Letters to the editor — Friday (1-17-2014)

Published 12:00 am Friday, January 17, 2014

As a nation we have a strong interest in eliminating Pell grants and other federal financial aid for students. It has been suggested by some that by assuring that colleges have a steady inflow of students, financial aid leaves colleges without any reason or need to reform and lower their costs.
If students could not look for federal financial assistance, many would forgo attending college at all, and so colleges would be forced to dramatically reform and cut costs, or else lose many of their students (or in the case of some colleges, cease to operate). As it is, colleges know they are going to have plenty of students, and so they are able to charge absurdly high rates of tuition, board, etc. Then, too, by ensuring that a large number of people attend colleges, aid is helping to undermine their academic vigor and viability.

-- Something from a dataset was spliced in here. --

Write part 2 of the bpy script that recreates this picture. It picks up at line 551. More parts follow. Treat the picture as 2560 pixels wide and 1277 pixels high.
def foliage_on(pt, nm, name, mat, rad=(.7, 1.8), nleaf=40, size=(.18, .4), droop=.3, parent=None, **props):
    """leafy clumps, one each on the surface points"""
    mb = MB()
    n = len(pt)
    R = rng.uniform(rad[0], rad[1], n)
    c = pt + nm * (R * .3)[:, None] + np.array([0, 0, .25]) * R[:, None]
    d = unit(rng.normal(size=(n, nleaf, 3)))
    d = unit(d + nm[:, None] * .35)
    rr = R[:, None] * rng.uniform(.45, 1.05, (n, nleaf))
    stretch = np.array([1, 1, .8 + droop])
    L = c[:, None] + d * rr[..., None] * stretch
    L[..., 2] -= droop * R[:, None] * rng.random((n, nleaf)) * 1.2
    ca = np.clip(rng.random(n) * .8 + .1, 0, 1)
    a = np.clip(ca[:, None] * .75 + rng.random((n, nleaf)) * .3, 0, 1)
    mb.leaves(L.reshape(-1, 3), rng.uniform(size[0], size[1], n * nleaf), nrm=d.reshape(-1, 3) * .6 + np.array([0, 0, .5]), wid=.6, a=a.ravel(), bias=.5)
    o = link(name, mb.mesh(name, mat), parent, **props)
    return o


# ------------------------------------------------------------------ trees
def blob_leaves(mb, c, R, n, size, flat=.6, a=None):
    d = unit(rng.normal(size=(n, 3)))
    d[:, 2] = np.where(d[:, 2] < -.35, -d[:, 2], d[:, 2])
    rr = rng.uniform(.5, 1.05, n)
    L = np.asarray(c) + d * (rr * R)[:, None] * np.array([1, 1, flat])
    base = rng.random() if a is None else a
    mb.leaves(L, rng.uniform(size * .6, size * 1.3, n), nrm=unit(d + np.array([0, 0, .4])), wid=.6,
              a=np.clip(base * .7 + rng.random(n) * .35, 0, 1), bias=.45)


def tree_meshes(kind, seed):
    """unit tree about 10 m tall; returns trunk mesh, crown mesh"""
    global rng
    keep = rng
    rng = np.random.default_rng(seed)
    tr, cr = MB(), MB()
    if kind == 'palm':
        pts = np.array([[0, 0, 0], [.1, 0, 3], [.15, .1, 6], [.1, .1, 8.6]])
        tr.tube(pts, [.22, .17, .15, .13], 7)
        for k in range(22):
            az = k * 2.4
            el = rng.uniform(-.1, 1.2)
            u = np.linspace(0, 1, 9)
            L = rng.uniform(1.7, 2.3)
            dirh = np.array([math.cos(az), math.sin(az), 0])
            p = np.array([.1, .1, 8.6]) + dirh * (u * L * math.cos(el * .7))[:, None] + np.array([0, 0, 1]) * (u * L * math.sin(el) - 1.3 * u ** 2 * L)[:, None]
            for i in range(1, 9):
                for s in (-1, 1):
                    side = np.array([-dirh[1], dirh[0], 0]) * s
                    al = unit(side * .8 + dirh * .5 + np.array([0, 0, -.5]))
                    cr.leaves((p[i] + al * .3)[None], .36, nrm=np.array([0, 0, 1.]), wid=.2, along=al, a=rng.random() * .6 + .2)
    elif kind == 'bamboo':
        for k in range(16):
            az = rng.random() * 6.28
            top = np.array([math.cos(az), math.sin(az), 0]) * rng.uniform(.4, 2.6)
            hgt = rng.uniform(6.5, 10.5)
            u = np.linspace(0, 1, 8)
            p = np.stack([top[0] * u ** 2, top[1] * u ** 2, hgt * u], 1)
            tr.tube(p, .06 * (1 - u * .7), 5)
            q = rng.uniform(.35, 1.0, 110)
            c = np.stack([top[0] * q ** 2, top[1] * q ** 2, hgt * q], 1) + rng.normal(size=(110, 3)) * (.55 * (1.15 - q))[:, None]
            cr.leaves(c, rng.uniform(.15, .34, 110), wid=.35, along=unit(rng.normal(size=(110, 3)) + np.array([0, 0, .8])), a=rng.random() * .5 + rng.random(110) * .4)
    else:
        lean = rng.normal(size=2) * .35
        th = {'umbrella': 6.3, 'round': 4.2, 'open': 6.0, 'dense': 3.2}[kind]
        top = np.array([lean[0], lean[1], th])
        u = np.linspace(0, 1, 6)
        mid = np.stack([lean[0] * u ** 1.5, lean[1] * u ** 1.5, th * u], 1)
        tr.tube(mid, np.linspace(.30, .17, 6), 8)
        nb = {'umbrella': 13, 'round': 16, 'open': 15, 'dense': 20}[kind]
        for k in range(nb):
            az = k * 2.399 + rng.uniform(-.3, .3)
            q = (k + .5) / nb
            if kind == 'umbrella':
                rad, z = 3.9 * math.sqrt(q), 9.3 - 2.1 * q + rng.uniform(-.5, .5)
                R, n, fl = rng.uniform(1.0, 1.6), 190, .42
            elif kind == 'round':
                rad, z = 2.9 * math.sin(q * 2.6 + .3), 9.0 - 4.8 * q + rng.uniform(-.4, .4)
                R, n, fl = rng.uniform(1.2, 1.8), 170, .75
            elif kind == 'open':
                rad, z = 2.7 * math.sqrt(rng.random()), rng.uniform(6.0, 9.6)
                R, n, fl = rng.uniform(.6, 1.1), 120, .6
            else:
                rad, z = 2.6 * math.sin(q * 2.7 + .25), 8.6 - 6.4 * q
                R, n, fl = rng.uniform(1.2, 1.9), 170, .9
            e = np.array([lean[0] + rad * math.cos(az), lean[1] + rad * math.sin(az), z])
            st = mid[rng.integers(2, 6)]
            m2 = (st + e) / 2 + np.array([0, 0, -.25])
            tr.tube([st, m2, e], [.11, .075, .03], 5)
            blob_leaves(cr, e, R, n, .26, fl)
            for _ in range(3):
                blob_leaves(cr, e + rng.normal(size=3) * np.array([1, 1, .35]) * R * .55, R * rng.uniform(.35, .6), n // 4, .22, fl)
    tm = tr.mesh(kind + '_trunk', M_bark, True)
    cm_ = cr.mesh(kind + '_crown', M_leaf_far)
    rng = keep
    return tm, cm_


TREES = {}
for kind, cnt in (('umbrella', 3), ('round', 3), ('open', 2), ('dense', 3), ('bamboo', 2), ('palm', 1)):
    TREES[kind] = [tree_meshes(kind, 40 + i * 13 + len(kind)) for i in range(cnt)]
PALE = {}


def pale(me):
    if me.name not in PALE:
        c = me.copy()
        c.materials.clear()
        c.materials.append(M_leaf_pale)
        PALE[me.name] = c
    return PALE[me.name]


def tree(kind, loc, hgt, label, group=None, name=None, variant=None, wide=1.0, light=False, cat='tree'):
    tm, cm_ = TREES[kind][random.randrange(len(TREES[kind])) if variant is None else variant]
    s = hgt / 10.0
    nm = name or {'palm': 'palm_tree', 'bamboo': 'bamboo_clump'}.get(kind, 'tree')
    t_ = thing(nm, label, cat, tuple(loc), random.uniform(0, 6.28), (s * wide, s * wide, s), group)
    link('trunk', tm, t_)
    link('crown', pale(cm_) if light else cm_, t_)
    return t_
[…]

There seems to be a fairly direct correlation between the numbers of students who attend college and how intellectually robust a college is, so that an increase in students means a lowering of the curriculum, standards, etc. To put it bluntly, most people are not intelligent enough (or rather, curious and intellectually hard-working enough) to be intellectuals. By suggesting that they are, we are only deceiving ourselves and wasting a great deal of money in the process. As it is, federal aid creates a higher education climate which is rife with inefficiency and waste, and which hardly justifies our spending billions of dollars a year upon it.